GIVEN DATA =>
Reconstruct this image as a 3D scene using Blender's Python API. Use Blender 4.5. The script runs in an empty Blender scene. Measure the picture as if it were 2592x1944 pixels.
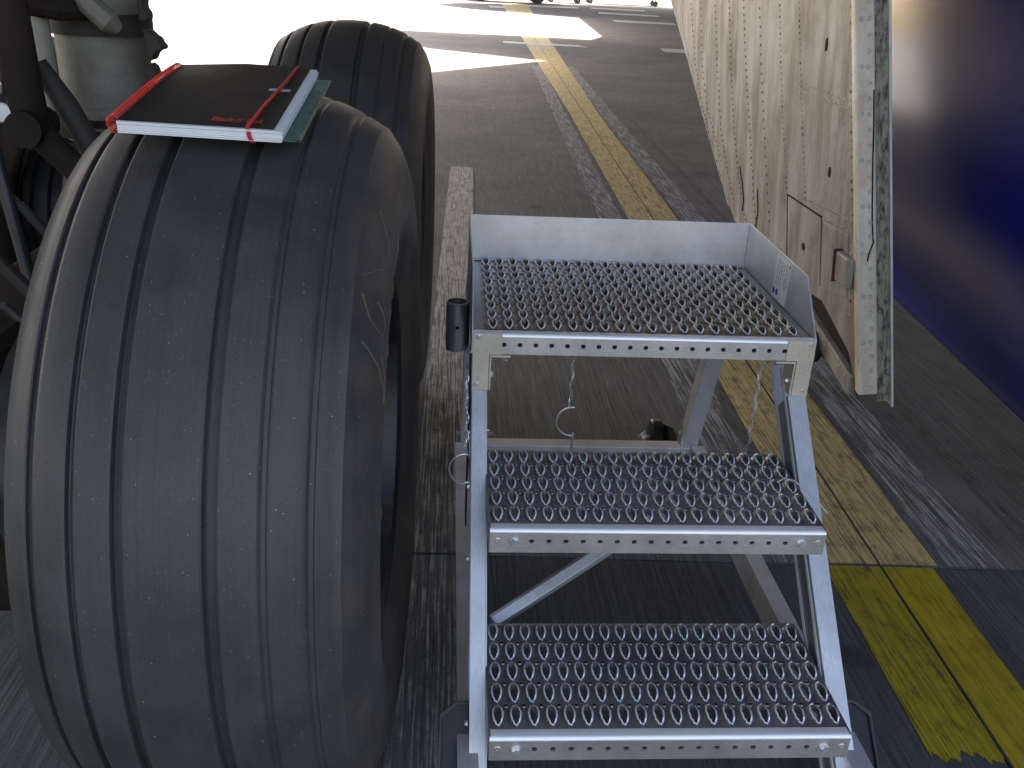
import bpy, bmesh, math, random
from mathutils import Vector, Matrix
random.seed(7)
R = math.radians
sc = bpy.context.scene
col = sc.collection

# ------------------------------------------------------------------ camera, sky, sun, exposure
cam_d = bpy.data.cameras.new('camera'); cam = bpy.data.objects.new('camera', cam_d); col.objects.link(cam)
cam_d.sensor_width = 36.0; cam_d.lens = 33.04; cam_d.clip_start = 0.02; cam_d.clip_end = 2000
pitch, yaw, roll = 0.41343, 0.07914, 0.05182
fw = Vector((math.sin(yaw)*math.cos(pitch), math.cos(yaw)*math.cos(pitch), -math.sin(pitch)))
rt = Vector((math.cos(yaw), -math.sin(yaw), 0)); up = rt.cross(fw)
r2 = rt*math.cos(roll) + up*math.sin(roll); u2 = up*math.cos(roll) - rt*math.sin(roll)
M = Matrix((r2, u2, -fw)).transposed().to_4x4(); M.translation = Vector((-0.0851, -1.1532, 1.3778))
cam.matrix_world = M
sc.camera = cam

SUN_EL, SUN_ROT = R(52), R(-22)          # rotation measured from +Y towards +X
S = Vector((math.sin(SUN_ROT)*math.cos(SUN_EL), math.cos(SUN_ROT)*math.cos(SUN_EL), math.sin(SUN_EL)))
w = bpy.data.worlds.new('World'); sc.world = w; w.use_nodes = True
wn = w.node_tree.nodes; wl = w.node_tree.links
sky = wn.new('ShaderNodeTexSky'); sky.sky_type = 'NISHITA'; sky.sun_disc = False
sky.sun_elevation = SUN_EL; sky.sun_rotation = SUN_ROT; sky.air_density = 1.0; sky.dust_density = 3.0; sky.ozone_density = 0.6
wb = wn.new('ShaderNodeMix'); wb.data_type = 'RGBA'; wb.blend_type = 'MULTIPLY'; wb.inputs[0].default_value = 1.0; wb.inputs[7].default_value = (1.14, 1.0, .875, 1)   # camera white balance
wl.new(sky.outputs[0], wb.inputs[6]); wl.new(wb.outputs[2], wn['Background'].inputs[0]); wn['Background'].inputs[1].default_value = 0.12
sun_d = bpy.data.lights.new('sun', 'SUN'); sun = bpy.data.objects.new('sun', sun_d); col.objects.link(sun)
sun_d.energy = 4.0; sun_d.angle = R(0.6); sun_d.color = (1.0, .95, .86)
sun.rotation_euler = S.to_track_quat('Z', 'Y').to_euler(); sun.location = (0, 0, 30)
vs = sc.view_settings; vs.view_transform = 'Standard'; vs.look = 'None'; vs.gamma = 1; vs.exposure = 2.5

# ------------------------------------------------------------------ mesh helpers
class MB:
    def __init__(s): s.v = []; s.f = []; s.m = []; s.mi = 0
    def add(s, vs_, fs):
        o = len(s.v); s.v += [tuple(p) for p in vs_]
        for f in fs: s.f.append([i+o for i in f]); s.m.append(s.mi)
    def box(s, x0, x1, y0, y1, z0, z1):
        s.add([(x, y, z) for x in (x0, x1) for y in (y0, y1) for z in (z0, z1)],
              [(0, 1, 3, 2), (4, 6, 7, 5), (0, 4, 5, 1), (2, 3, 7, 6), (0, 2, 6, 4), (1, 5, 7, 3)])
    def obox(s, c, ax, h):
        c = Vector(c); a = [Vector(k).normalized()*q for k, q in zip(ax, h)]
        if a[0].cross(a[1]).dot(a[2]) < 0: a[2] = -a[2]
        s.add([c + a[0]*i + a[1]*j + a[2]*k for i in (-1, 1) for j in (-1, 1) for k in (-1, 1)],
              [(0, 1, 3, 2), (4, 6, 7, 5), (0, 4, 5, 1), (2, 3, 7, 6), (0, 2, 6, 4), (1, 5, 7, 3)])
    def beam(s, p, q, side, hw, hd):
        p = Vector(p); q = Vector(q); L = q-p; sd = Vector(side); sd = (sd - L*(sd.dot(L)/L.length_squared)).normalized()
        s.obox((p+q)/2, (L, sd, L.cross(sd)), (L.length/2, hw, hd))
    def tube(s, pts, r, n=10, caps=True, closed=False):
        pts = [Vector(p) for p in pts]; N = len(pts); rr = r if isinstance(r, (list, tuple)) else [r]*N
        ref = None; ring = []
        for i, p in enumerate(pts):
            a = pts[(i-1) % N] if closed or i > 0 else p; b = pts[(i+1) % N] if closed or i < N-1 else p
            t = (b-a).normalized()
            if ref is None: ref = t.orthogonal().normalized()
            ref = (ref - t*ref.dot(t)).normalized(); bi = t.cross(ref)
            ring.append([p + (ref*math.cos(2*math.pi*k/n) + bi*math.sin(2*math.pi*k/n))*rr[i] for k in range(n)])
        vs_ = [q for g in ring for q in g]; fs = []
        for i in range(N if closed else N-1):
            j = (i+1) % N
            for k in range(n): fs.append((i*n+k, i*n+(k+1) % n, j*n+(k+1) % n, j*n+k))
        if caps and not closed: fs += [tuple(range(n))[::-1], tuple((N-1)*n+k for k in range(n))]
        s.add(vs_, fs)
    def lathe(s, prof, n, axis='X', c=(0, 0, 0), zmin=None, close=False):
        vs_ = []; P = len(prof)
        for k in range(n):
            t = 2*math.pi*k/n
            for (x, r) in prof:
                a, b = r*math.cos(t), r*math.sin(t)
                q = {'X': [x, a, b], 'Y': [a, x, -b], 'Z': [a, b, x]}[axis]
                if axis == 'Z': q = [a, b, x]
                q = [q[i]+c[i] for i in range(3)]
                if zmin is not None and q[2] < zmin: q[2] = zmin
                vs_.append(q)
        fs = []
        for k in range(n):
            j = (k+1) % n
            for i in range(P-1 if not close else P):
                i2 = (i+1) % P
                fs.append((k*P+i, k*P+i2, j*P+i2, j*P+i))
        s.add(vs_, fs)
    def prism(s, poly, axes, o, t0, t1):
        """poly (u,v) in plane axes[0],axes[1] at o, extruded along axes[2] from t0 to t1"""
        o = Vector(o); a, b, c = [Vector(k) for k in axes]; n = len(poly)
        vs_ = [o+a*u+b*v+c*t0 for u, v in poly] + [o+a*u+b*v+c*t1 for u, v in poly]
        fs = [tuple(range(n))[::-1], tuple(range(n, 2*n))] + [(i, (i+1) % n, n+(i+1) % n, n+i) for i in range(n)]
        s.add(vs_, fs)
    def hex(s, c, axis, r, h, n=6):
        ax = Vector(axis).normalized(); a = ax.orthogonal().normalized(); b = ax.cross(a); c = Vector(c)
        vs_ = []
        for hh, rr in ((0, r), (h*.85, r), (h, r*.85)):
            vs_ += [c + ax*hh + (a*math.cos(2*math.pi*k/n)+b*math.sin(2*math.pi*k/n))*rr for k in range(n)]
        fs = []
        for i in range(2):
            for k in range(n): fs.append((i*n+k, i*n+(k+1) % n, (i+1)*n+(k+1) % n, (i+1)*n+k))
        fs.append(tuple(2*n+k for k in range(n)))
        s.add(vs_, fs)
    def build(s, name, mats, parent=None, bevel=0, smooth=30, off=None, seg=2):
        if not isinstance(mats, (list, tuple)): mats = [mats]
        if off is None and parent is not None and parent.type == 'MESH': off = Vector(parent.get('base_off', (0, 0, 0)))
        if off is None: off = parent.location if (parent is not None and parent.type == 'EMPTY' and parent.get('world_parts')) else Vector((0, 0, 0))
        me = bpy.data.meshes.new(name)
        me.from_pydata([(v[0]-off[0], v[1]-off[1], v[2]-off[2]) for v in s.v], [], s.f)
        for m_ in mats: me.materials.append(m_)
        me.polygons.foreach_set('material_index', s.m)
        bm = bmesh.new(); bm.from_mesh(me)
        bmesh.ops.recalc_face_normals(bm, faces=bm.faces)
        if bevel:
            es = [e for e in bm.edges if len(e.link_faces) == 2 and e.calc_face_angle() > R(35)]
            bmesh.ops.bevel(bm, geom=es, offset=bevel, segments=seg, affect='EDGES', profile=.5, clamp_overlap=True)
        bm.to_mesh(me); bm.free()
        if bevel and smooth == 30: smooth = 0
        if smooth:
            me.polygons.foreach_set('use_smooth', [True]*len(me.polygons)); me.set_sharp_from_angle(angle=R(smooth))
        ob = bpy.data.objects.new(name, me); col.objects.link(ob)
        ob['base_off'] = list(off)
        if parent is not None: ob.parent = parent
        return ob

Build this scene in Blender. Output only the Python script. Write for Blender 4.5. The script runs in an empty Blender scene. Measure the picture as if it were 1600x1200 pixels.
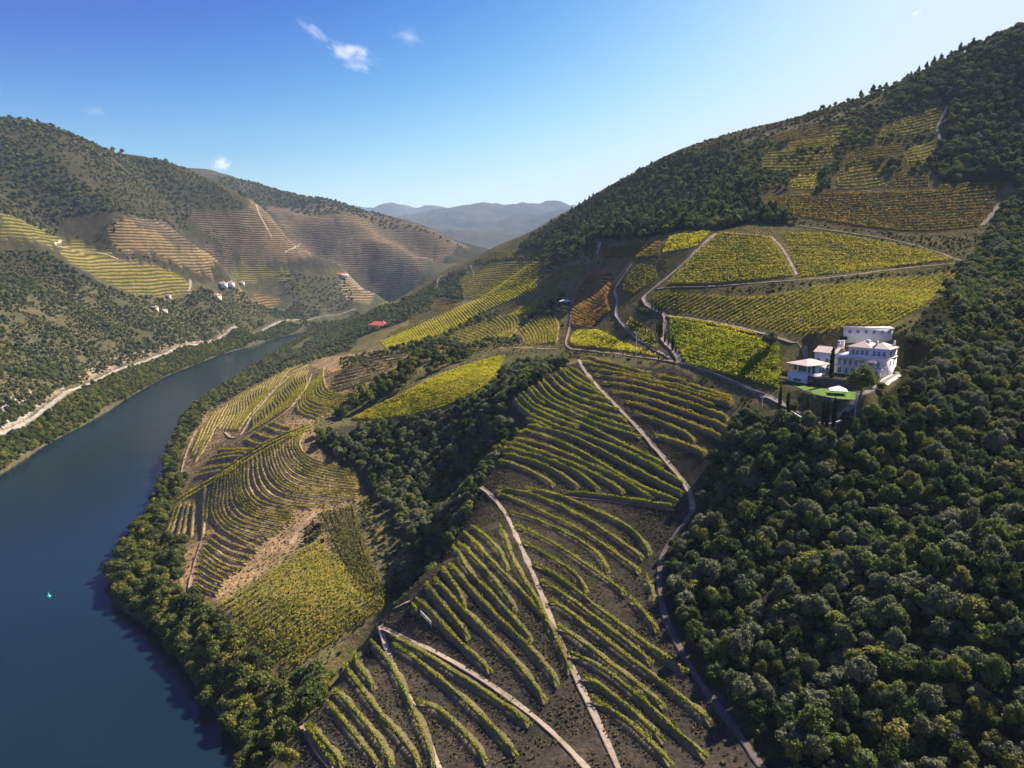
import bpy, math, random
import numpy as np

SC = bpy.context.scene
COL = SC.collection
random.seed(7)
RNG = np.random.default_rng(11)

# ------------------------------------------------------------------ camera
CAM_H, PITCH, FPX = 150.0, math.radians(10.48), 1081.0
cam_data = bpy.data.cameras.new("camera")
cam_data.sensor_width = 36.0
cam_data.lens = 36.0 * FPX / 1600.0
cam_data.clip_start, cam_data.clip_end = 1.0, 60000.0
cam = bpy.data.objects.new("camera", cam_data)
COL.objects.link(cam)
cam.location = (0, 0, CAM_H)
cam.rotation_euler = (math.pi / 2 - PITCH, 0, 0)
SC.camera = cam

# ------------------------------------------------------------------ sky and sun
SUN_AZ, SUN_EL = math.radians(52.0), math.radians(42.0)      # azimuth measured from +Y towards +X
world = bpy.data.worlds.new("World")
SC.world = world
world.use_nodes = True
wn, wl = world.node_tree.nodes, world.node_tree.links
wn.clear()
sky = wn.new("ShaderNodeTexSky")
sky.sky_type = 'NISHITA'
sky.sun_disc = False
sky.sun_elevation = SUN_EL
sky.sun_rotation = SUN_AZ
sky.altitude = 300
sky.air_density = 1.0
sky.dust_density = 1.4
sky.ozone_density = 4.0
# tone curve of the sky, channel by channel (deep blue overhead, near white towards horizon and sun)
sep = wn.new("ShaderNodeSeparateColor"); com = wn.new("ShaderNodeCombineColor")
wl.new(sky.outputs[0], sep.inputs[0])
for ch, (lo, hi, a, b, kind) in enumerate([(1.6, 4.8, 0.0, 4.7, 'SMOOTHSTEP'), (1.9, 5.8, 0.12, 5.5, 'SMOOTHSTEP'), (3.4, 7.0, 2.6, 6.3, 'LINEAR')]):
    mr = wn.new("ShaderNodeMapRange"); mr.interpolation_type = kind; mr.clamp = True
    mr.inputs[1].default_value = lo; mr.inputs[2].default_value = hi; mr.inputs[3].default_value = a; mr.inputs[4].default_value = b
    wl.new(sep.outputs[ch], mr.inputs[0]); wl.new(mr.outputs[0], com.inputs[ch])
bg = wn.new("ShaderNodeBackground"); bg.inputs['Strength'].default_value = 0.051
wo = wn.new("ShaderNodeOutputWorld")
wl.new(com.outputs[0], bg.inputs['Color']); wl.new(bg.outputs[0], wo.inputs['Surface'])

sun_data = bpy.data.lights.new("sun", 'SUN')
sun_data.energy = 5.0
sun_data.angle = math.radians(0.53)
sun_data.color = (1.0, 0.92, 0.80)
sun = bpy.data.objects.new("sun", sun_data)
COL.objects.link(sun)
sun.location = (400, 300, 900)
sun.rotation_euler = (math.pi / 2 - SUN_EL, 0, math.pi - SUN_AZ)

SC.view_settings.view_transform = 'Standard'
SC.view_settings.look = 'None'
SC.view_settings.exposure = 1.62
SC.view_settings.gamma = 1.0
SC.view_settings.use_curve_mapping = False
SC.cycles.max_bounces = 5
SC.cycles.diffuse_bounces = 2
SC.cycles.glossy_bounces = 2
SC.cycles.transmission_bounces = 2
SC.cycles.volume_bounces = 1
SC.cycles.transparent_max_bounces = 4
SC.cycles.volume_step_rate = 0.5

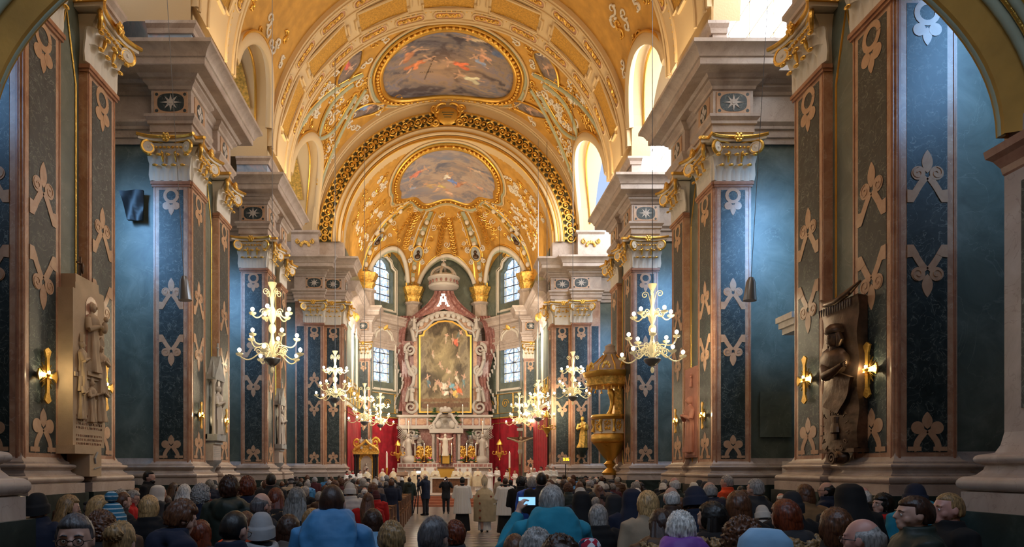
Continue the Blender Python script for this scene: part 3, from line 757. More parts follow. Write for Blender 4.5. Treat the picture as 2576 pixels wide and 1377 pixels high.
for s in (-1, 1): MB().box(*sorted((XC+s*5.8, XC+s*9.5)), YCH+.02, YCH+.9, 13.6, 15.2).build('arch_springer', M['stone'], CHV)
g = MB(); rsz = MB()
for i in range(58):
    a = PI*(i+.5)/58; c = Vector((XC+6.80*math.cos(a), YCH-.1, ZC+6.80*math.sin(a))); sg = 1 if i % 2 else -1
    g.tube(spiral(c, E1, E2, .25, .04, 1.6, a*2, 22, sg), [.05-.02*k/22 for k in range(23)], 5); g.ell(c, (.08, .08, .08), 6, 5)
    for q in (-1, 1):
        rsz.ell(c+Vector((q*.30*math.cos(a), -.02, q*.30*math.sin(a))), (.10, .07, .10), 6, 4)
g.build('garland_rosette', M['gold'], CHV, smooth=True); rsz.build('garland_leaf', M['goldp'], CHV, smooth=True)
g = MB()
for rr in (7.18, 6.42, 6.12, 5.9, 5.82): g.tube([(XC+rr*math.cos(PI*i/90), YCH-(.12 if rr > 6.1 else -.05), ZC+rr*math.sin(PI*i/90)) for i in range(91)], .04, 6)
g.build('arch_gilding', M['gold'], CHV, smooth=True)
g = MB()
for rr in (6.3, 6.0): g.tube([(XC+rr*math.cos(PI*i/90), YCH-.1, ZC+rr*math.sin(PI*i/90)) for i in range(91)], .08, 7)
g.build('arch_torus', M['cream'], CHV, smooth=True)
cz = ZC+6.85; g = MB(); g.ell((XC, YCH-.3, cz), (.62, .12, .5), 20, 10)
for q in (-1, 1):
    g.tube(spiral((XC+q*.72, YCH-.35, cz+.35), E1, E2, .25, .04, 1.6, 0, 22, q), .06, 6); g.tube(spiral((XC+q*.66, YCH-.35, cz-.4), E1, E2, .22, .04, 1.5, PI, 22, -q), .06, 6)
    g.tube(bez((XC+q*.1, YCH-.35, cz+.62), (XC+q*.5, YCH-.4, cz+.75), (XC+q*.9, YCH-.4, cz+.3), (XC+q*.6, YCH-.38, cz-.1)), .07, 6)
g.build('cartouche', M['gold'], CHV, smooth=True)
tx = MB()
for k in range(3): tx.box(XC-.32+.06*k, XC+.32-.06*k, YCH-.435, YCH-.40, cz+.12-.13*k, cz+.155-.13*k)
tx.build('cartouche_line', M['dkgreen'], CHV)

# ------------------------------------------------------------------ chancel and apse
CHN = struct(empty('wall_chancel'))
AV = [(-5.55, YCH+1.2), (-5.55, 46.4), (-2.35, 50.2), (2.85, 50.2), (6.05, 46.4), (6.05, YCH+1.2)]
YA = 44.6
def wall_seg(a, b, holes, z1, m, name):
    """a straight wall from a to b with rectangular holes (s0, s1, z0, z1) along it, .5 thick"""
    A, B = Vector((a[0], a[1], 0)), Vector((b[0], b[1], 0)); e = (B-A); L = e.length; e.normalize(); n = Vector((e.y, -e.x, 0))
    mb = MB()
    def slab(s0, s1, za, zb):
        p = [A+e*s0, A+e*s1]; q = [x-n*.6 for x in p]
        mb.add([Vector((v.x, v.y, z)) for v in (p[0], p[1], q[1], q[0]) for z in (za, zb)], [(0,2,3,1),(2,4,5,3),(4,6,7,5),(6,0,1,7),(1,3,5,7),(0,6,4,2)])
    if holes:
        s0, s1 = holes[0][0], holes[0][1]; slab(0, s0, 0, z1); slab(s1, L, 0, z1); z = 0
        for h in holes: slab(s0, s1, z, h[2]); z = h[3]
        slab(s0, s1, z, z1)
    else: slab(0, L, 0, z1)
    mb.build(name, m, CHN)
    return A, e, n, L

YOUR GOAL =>
Look above for the line with "Build this scene" and the line with "bg.inputs['Color']); wl.new(bg.outputs[0], wo.inputs['Surface'])"; set down those two lines and all lines between them exactly, without pictures and without anything else.

ANSWER FOR THE TASK =>
Build this scene in Blender. Output only the Python script. Write for Blender 4.5. The script runs in an empty Blender scene. Measure the picture as if it were 1600x1200 pixels.
import bpy, math, random
import numpy as np

SC = bpy.context.scene
COL = SC.collection
random.seed(7)
RNG = np.random.default_rng(11)

# ------------------------------------------------------------------ camera
CAM_H, PITCH, FPX = 150.0, math.radians(10.48), 1081.0
cam_data = bpy.data.cameras.new("camera")
cam_data.sensor_width = 36.0
cam_data.lens = 36.0 * FPX / 1600.0
cam_data.clip_start, cam_data.clip_end = 1.0, 60000.0
cam = bpy.data.objects.new("camera", cam_data)
COL.objects.link(cam)
cam.location = (0, 0, CAM_H)
cam.rotation_euler = (math.pi / 2 - PITCH, 0, 0)
SC.camera = cam

# ------------------------------------------------------------------ sky and sun
SUN_AZ, SUN_EL = math.radians(52.0), math.radians(42.0)      # azimuth measured from +Y towards +X
world = bpy.data.worlds.new("World")
SC.world = world
world.use_nodes = True
wn, wl = world.node_tree.nodes, world.node_tree.links
wn.clear()
sky = wn.new("ShaderNodeTexSky")
sky.sky_type = 'NISHITA'
sky.sun_disc = False
sky.sun_elevation = SUN_EL
sky.sun_rotation = SUN_AZ
sky.altitude = 300
sky.air_density = 1.0
sky.dust_density = 1.4
sky.ozone_density = 4.0
# tone curve of the sky, channel by channel (deep blue overhead, near white towards horizon and sun)
sep = wn.new("ShaderNodeSeparateColor"); com = wn.new("ShaderNodeCombineColor")
wl.new(sky.outputs[0], sep.inputs[0])
for ch, (lo, hi, a, b, kind) in enumerate([(1.6, 4.8, 0.0, 4.7, 'SMOOTHSTEP'), (1.9, 5.8, 0.12, 5.5, 'SMOOTHSTEP'), (3.4, 7.0, 2.6, 6.3, 'LINEAR')]):
    mr = wn.new("ShaderNodeMapRange"); mr.interpolation_type = kind; mr.clamp = True
    mr.inputs[1].default_value = lo; mr.inputs[2].default_value = hi; mr.inputs[3].default_value = a; mr.inputs[4].default_value = b
    wl.new(sep.outputs[ch], mr.inputs[0]); wl.new(mr.outputs[0], com.inputs[ch])
bg = wn.new("ShaderNodeBackground"); bg.inputs['Strength'].default_value = 0.051
wo = wn.new("ShaderNodeOutputWorld")
wl.new(com.outputs[0], bg.inputs['Color']); wl.new(bg.outputs[0], wo.inputs['Surface'])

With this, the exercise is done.